Getting the ethnic Albanians behind the peace deal is the easy part. Milosevic still looks like a job for Dick Holbrooke

  • Senator Bob Dole flew into the Balkans, Friday, as Washington's unlikely emissary to the Kosovar Albanians. The choice of envoy may have surprised most Americans, but not Balkan-watchers: "Dole is known as an advocate of U.S. intervention over Kosovo, and his positions have been supportive of the ethnic-Albanians," says TIME Central Europe bureau chief Massimo Calabresi. "He carries some cachet with the ethnic-Albanians." Dole's mission is to persuade the ethnic-Albanian side to sign the peace deal presented at the failed Rambouillet peace conference, and that may not be as difficult as it seemed two weeks ago. "The ethnic-Albanians seem to be coming on board," says Calabresi. "The main obstacle had been local Kosovo Liberation Army commanders who would lose out personally in a deal that dismantles the KLA, but that no longer seems to be hindering the KLA from signing."

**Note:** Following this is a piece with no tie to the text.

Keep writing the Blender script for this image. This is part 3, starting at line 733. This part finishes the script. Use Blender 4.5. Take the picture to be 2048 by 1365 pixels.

    The hard part remains bringing aboard President Slobodan Milosevic, who accepts political autonomy for Kosovo but adamantly refuses to accept the NATO peacekeeping forces necessary to secure it. The record of the 1995 Bosnia peace deal and last year's Kosovo ceasefire suggest that bullying Milosevic into compliance is a job best left to U.N. ambassador-designate Richard Holbrooke.